Oggi i miei flussi di pensiero si
postano fuori Roma, nella bellissima Tuscia
perché durante le feste di Natale ho approfittato per godermi un po’ di
atmosfera medieval-fantasy e,
camminando lungo la via Francigena,
lungo i vicoli del magico quartiere San
Pellegrino di Viterbo, mi sono imbattuta in una “visione”.
Custodita dentro la Chiesa del Gonfalone è momentaneamente esposta “La Natività Mistica” di Ignaz Stern, un artista ancora tutto da scoprire, che fu attivo tra la
fine del Seicento e la prima metà del Settecento.
La cosa più bella è che il quadro sta
lì, generosamente offerto agli occhi
di chiunque voglia entrare dentro questa chiesa
barocca: nessuna barriera, nessun vetro impediscono di godere della visione da vicino delle pennellate che magicamente, per chi come me non sa
dipingere, hanno materializzato queste figure.
Allo sguardo del viaggiatore attento che sa cogliere le giuste occasioni per elevare lo spirito dal quotidiano tran
tran, è così che si mostrano i corpi di quei “personaggi” che hanno fatto la
Storia del mondo occidentale, sia per
chi crede e per chi non ha fede.
La pelle appare soffusa e i pori divengono gli invisibili passaggi da cui emanano essenze intimistiche.
Il disegno, morbido
e caldo, accentua la sinuosità delle figure ma è soprattutto il chiaroscuro
che mi rapisce, attirando il mio sguardo in un vortice dove tutto appare disgregato, avvolto nella
luce.
Con Ignaz
Stern ebbe inizio una stirpe di artisti che accompagnò a Roma il passaggio dal Tardo Barocco al Neo
Classicismo e al Romanticismo, un’epoca, quest’ultima, che avrà come protagonisti
i colori vividi, le atmosfere vaporose e il delicato sentimentalismo.
Contemplando “La Natività” si percepisce
la vibrazione, la musica e la sensibilità
del genio pittorico di Stern, dolce e
intenso allo stesso tempo.
Una Natività che venne dipinta nel 1724 e che fu concepita come un notturno dove, a lume di candela, si materializzano le visioni avute da Santa Brigida di
Svezia nella grotta di Betlemme.
Il momento rappresentato è quello in cui
Maria accoglie nelle sue braccia il
Bambino e rivolge il ringraziamento
a Dio, non pregando chinata però, ma volgendo gli occhi al cielo, ancora in preda agli ultimi effetti dell’estasi avuta prima del parto.

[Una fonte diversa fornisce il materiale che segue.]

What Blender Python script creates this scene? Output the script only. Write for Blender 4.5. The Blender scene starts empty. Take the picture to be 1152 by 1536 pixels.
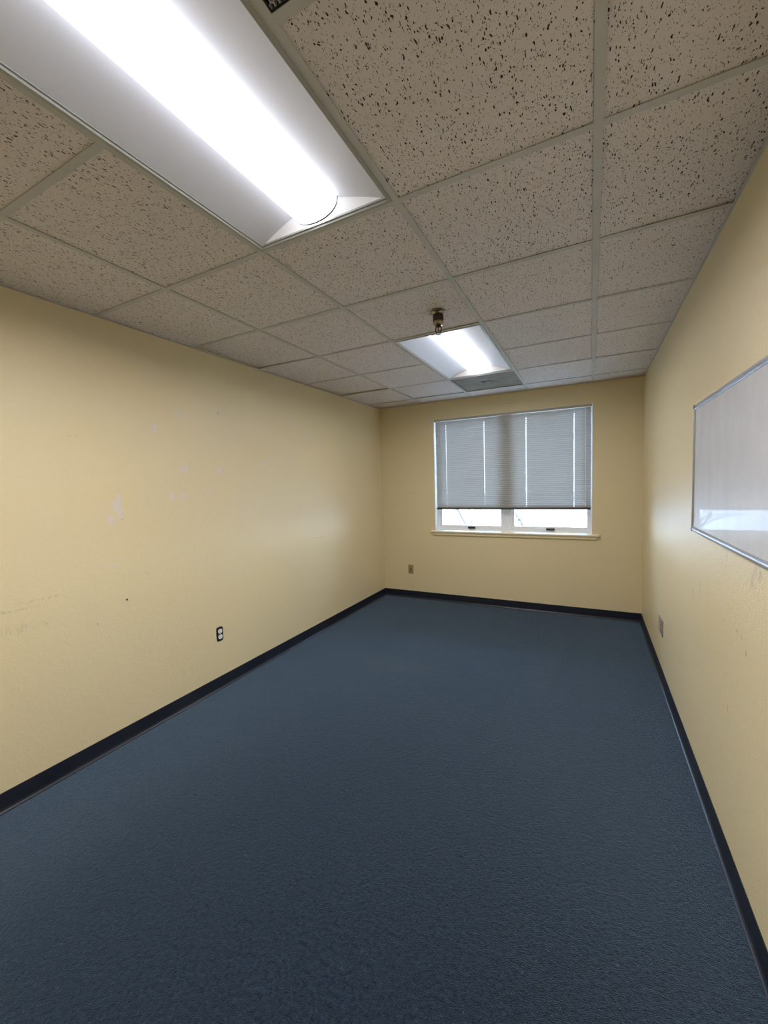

Delizioso è poi il puttino che bacia i piedini di Gesù Bambino e considero splendide
le atmosfere nordiche che avvolgono
la scena dentro sfumature nebbiose e
impalpabili:
“che coprono di rugiadosa cipria forme e colori, lasciando scorrere bagliori di luce che vincono l’oscurità
e si riverberano sulle carni” come descrive poeticamente il quadro Vittorio Sgarbi, tra l’altro il
proprietario dell’opera, che ha reso possibile il momentaneo prestito a Viterbo.